First, I heard Jason Calacanis on the Bloggercon lunch Gillmor Gang this morning talking about the new Netscape.

It’s essentially a Digg clone, but after hearing Jason lay out the reasons why that’s okay, I’m not going to worry too much about that. The point is this: Calacanis has a posse of “anchors” who supposedly are doing bits of fact-checking and follow-up on stories that are posted. It’s an interesting approach, but trying to get a comment from the congressman who told Colbert that he’s into cocaine and hookers is not exactly what I’d call performing a useful public function.

Nevertheless, Jason promises more, so it’s worth keeping an eye on this.

Then I noticed a link to something called AskQuestions.org in the comments of Jay’s post.

Readers, er, ask questions, then vote for the story ideas they like. The folks behind the site seem familiar and credible enough, and I like the simple feel of the site, especially the “Me Too!” button, which is a far more human touch than just coming up with another made-up word for “Digg.”

It looks like they’ve got a pair of writers and a crop of researchers, but no articles have been posted since June 2005, so maybe this is a bit dormant at this point. Either way, it looks like they tried a piece of what Jay is talking about.

The key to this might be keeping it local. Is it really feasible to have a reporter tackle a national issue based on user requests? Maybe, but the army of distributed researchers would have to stretch pretty wide to give any credibility to the results of an investigation. On a smaller, local scale, the information from contributors should be far more detailed and accurate, not to mention easier to confirm, plus you’d have the advantage, hopefully, of a more passionate core of researchers who care about their neighborhood. Maybe.

What do you think?

Are you prepared to ask your readers to help generate and research stories? On what scale? Does this belong on the front page of your newspaper, or off in a hyperlocal corner where the folks most interested can get at it without disrupting anyone else’s ideas about credibility?

The audience question

At some point, I realized that someone other than my mother might actually be reading this blog. If we choose to accept that as a fact, then the following question presents itself pretty rapidly:

“Who the heck IS reading this?”

Please, don’t answer that just yet.

The real question, of course, is “Who am I writing this for?” or, if you’re a stickler, “For whom am I writing this?” (note to j-school students: if the word “whom” is in your story, you need to rewrite a sentence or two. unless there’s an accordion involved.)

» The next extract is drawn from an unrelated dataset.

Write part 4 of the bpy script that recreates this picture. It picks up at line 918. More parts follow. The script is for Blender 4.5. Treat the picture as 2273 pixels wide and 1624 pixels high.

Occassionally, in the past, I tried to jump on breaking tech stories, hoping that they might seem as relevant to my readers as they seem to me. RSS? Important. BadFruit? Not so much. But during certain periods last year when I was spending too much time in my aggregator and not enough in the real world, my priorities got a bit wacky. Whatever.

One SJSU faculty member told me to stick to the stuff I had been writing about the J-School curriculum, but of course, that was what he was most interested in.

Do I really care about trying to drive a-list traffic my way by posting about what they post about? Well, not really, unless of course the a-lister is an alum.

I suppose I should try and stick to content that deals directly with the overlapping circles of New Media, Old Media, and J-School, right? Heh, those are bigger circles than you think, but okay.

Here’s the deal: I’ll try to focus the topical range in my posts, and I’ll improve the signal-to-noise ratio around here by putting my delicious links in the sidebar. There they are. That was easy enough.

So who am I writing for? Well, me, of course. So I’ll keep pointing to things that catch my interest, and I’ll keep writing about the things I think are important to people like me. Are you a J-School grad student college newspaper webmaster and reporter looking toward a career at a news organization working in new media? If so, this is the place.